The Structure and Evolution of an Offline Peer-to-Peer Financial Network

TL;DR

This paper analyzes the structure and evolution of Venmo's offline social network, revealing its non-scale-free degree distribution, high connectivity, and small-world properties through static and dynamic measurements.

Contribution

It provides the first comprehensive analysis of Venmo's offline social network, highlighting its unique structural properties and evolution over time.

Findings

Degree distribution is not scale-free.

Giant component includes 99.9% of nodes.

Average path length is approximately 6 steps.

Abstract

In this work, we investigate the structure and evolution of a peer-to-peer (P2P) payment application. A unique aspect of the network under consideration is that the edges among nodes represent financial transactions among individuals who shared an offline social interaction.

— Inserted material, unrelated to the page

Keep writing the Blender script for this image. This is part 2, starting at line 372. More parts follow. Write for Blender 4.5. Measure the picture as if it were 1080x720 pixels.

Our dataset comes from Venmo, the most popular P2P mobile payment service. We present a series of static and dynamic measurements that summarize the key aspects of any social network, namely the degree distribution, density and connectivity. We find that the degree distributions do not follow a power-law distribution, confirming previous studies that real-world social networks are rarely scale-free. The giant component of Venmo is eventually composed of 99.9% of all nodes, and its clustering coefficient reaches 0.2. Last, we examine the "topological" version of the small-world hypothesis and find that Venmo users are separated by a mean of 5.9 steps and a median of 6 steps.